While I had restrained myself from voicing a memory in the fishing aisle, he had just spilled his own memory all over the little boy Easter baskets.

“Oh, Kyle, you’re never too old for an Easter basket,” I said with an attempted cheerful ring to it. 

I repeated that same phrase to him the next day—Good Friday—as I handed him a small, homemade Easter basket. 

Kyle was soon promoted and began working at another Wal-Mart. I missed him terribly. The only time I saw him was if I drove across town to that store. We still kept in touch, though, and I always recognized his number on caller ID. 

One evening I received a call from a number I didn’t recognize. Because of my son’s lifestyle, it was with dread I listened to an unknown woman’s voice as I checked my voice mail. As she spoke of an apartment complex on the other side of town and a wallet she had found, I cringed and weakened. I automatically assumed it was yet another horrific issue concerning my son. But I softened with relief as she continued. 

“Hi, my name’s Aretha. I just found this wallet outside by my car. Do you know a young man named Kyle? Yours is the only phone number in it, so that’s why I’m calling. Please call me back if you know him . . .”

Only by the grace of God could such a thing happen.

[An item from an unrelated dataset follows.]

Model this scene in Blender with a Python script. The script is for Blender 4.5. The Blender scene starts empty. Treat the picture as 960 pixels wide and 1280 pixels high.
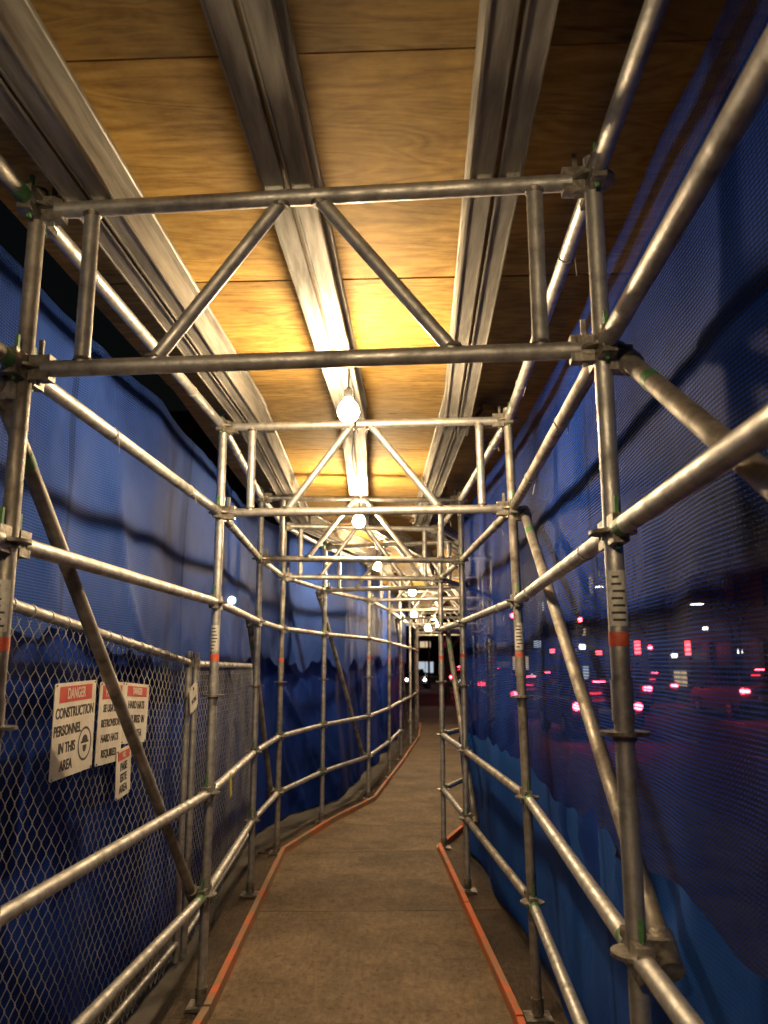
import bpy, bmesh, math, random
from mathutils import Vector, Matrix, noise
random.seed(7)
H=1.70
scene=bpy.context.scene
COL=scene.collection

# ---------------- materials ----------------
def newmat(name):
    m=bpy.data.materials.new(name); m.use_nodes=True
    nt=m.node_tree; nt.nodes.clear()
    out=nt.nodes.new('ShaderNodeOutputMaterial')
    return m,nt,out
def N(nt,t,**kw):
    n=nt.nodes.new(t)
    for k,v in kw.items():
        if k in n.inputs: n.inputs[k].default_value=v
        else: setattr(n,k,v)
    return n
def ramp(nt,stops):
    r=nt.nodes.new('ShaderNodeValToRGB'); e=r.color_ramp.elements
    while len(e)<len(stops): e.new(0.5)
    for i,(p,c) in enumerate(stops):
        e[i].position=p; e[i].color=(c[0],c[1],c[2],1)
    return r
def noisymat(name,c1,c2,scale=8,rough=.6,metal=0.0,bump=.1,detail=4,rough2=None,stretch=(1,1,1),coord='Object',bscale=None):
    m,nt,out=newmat(name); L=nt.links.new
    tc=N(nt,'ShaderNodeTexCoord'); mp=N(nt,'ShaderNodeMapping'); mp.inputs['Scale'].default_value=stretch
    L(tc.outputs[coord],mp.inputs['Vector'])
    nz=N(nt,'ShaderNodeTexNoise',Scale=scale,Detail=detail,Roughness=.6); L(mp.outputs[0],nz.inputs['Vector'])
    r=ramp(nt,[(.3,c1),(.7,c2)]); L(nz.outputs['Fac'],r.inputs[0])
    b=N(nt,'ShaderNodeBsdfPrincipled',Roughness=rough,Metallic=metal)
    L(r.outputs[0],b.inputs['Base Color'])
    if rough2 is not None:
        mr=N(nt,'ShaderNodeMapRange'); mr.inputs[1].default_value=.3; mr.inputs[2].default_value=.7
        mr.inputs[3].default_value=rough2; mr.inputs[4].default_value=rough
        L(nz.outputs['Fac'],mr.inputs[0]); L(mr.outputs[0],b.inputs['Roughness'])
    if bump:
        n3=N(nt,'ShaderNodeTexNoise',Scale=(bscale or scale*4),Detail=2.0); L(mp.outputs[0],n3.inputs['Vector'])
        bp=N(nt,'ShaderNodeBump',Strength=bump,Distance=.01); L(n3.outputs['Fac'],bp.inputs['Height']); L(bp.outputs[0],b.inputs['Normal'])
    L(b.outputs[0],out.inputs[0])
    return m
def emis(name,c,s):
    m,nt,out=newmat(name)
    e=N(nt,'ShaderNodeEmission',Strength=s); e.inputs['Color'].default_value=(*c,1)
    nt.links.new(e.outputs[0],out.inputs[0]); return m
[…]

“Kyle, it’s Kim,” I said as he answered his cell that Friday night. “I know you’ve lost your wallet and I know where it is.” 

Astonished by my announcement, he informed me that at that very moment he was outside in that same parking lot looking for his wallet. A few phone calls later the two met and the wallet was returned, complete with approximately $200.00 in cash intact. 

So many blessings have resulted from the kindness of one to another that hot afternoon in September 2003. It was during my time of crippling despair that God chose to change not only the dynamics of the moment, but of my life. Not the reality of it, not the heartbreak of it, but an aspect of it. Graced by the empathy of another, and by one who was the physical epitome of the one from whom my brokenness had come, I was given a lifting of the spirit, and a reminder that God often blesses us when we least expect it.